When to hire your first employee? Drowning in work here in Dallas

Started by Marcus T. — 12 years ago — 13 views
Been doing this solo for 3 years now and finally hit a wall. TXU Energy and Oncor cases are backing up and I'm turning away good clients. Problem is I'm terrified of hiring someone - what if they mess up a $50K recovery case? What if business slows down and I can't afford them? Dallas market is hot right now but who knows how long that lasts. Those of you who made the jump from solo to team - how did you know it was time? What was your first hire like?
Marcus, I felt the exact same way when I was drowning in Duke Energy cases here in Charlotte. My advice - start with a part-time admin person first, not another auditor. Someone to handle phones, organize files, follow up on utility responses. Frees you up to focus on the technical work. I found a retired utility employee who knew the system inside and out.

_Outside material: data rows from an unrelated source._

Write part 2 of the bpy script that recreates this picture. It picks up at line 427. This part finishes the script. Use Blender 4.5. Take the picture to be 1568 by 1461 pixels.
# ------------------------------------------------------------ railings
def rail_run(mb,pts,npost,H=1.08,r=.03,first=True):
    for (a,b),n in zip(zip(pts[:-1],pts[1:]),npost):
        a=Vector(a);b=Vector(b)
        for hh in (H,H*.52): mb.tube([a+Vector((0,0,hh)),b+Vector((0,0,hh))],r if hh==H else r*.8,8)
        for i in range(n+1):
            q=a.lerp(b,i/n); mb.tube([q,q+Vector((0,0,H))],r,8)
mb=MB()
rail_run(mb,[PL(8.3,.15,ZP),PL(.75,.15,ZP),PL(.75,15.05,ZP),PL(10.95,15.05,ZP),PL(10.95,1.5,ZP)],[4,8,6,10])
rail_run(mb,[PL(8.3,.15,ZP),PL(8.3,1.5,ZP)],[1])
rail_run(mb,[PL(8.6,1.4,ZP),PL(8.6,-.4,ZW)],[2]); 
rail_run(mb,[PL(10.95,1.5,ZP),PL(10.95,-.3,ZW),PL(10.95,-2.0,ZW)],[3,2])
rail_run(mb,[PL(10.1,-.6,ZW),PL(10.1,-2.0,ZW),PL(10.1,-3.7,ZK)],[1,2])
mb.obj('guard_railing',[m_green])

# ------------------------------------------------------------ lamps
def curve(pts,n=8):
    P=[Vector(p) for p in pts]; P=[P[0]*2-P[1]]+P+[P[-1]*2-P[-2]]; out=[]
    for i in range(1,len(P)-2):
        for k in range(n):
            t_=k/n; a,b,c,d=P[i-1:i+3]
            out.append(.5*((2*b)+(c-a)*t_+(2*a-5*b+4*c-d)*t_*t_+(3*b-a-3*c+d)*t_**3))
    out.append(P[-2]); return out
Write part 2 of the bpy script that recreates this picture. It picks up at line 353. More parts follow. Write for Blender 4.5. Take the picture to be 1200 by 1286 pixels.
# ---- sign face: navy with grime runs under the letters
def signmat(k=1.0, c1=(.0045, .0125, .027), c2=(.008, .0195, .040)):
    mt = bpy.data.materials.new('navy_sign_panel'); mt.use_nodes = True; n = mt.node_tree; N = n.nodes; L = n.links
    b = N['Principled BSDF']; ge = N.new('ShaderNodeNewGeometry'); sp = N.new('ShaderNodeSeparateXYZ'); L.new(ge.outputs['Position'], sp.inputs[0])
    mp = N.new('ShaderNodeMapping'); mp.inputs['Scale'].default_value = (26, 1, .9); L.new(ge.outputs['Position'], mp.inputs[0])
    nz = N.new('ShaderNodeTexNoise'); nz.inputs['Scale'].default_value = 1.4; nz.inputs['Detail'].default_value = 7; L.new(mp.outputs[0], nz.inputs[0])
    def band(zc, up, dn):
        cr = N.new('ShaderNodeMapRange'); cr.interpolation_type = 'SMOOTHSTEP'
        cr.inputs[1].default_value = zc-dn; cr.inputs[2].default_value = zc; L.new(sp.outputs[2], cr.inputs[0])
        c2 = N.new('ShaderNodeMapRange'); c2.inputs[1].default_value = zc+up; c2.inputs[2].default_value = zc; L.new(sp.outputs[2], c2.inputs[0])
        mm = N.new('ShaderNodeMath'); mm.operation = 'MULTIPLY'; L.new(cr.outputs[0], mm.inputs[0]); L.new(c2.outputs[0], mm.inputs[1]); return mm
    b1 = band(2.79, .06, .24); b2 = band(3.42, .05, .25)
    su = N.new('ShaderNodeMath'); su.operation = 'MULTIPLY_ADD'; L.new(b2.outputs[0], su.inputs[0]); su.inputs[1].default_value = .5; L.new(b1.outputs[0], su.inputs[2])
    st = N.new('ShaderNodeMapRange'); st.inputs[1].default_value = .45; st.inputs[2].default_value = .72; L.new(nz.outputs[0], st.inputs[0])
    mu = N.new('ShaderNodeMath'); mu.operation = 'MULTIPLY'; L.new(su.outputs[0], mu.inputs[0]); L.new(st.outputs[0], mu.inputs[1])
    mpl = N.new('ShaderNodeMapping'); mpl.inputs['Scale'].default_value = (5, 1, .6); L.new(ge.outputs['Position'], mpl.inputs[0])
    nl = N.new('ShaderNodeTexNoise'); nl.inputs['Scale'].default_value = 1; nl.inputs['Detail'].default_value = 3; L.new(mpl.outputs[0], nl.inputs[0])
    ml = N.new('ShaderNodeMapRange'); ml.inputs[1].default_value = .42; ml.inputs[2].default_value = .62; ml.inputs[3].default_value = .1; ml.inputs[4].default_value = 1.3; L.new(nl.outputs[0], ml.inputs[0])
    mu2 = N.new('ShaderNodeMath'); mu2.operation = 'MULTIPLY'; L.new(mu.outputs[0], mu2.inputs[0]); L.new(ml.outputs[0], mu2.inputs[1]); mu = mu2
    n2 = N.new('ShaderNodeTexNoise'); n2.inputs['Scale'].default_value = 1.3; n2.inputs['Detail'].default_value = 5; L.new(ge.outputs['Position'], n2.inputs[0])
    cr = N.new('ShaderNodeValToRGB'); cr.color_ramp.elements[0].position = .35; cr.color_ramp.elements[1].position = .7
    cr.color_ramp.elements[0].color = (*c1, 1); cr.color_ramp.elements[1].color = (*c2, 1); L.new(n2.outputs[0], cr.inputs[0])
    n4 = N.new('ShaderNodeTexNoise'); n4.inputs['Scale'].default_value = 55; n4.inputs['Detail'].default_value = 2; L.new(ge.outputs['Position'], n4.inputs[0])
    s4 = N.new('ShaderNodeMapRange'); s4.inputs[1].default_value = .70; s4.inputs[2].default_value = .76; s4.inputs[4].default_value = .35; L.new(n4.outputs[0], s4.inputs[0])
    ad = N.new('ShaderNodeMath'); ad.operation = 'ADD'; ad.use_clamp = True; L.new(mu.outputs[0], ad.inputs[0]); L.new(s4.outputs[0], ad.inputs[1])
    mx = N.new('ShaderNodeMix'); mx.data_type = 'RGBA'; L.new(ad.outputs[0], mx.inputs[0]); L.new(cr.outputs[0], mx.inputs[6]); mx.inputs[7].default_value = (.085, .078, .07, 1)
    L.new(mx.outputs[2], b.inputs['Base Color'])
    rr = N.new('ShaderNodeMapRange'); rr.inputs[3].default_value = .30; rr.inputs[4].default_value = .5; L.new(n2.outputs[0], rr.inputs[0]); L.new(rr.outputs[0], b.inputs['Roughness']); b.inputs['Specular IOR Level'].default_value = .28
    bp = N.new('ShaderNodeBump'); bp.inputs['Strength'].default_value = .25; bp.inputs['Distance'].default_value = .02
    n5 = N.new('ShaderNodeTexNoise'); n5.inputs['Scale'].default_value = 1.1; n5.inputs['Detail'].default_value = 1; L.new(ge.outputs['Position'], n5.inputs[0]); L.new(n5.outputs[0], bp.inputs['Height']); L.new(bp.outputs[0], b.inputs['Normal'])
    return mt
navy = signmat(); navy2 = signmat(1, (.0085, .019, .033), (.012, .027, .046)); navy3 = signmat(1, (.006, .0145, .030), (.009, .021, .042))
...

Best decision I ever made.
Derek's right about starting with admin help. Georgia Power keeps me plenty busy down here in Savannah, but I made the mistake of hiring another auditor too early. Ended up micromanaging everything and still doing most of the work myself. Now I have a great office manager who handles all the paperwork and a junior auditor who does the routine residential stuff. I handle the big commercial cases personally.
You guys are making me feel better about my situation. Ameren Missouri has been keeping me swamped here in Springfield. Just hired my first employee last month - a bookkeeper who also handles client intake. Game changer! She screens the calls so I only talk to serious prospects. Plus she caught a billing error on our own office account that saved us $400/month.
The key is having systems in place BEFORE you hire. I learned this the hard way with PSO here in Tulsa. Had a great candidate but no training materials, no standard procedures, nothing. Spent more time training than if I'd just done the work myself. Document everything - your audit process, common tariff issues, client communication templates. Makes hiring so much smoother.
Ed, that's brilliant about documenting processes. I've been flying by the seat of my pants for years. Going to start a procedures manual this week. Derek and Lee - how do you handle the liability issue? What if your employee makes a mistake that costs a client money? Do you have E&O insurance that covers staff?
Absolutely have E&O that covers employees. Also make sure any auditor you hire is bonded. I require my junior auditor to run all findings over $5K by me before presenting to clients. For the really big stuff - anything over $25K - I personally verify every calculation. Better safe than sorry in this business.
Great thread guys. FPL territory down here in Miami is exploding with new construction. I'm at the same crossroads Marcus was. Going to start looking for that admin person Derek mentioned. Anyone have tips on where to find good candidates? Craigslist seems like a crapshoot.